We'd been wondering why the black sunflower seed level in a tall tube feeder had been dropping overnight at Hilton Pond North. Our suspicions of a masked bandit (alias "trash panda") were correct, as shown recently by a video early on a foggy morning (27 February 2026). This persistent, agile, and rather rotund Raccoon—an apparent female—was able to access our feeder despite double baffles on the pole. (Incidentally, the metal splint and tape fixed the towering four-foot-long tube, broken last year by a Black Bear.)

(Note: Amazing details in the video just above might be hard to see on a cell phone, so we recommend viewing on a computer screen or tablet for which all our pages are optimized.)

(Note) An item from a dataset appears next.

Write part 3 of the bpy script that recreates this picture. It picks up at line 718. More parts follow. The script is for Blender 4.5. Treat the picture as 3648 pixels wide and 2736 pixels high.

The more we watched this video the more intrigued we became over what was happening at this small impoundment at Hilton Pond North on the night of 26 February. Under infrared light from one of our trail cams, bright white spots appeared at various places. When we previewed this footage with a couple of readers, one said the bright dots on the pond surface were reflections of stars in the clear winter sky, but noticeable ripples in the water would have distorted a celestial view. In addition, some dots either appeared or disappeared, again ruling out stars but giving a hint as to the real cause: Dozens of Wood Frogs with eyes poking just above the water surface. Some of the dots were bigger or linear, suggesting a pair of frogs in amplexus as the smaller male clung to the back of a gravid female—waiting for her to release eggs he could fertilize with a cloud of milt.

We thought this was a really cool natural history phenomenon, but equally interesting were the two bright spots side-be-side on a shrub on the far left side of the pond. Behind the dots one can barely make out a vertical gray shape—undoubtedly the body of a nocturnal owl. Initially we thought it to be an Eastern Screech-Owl, but based on apparent size we're more inclined to say Barred Owl. Both species are known to prey on Wood Frogs, but Barred Owls are notably semi-aquatic in their hunting habits, regularly wading in shallow water to catch frogs, crayfish, and even small fish. Incidentally, in the video you may be able to hear a few Wood Frog calls; they sound like ducks quacking in the distance.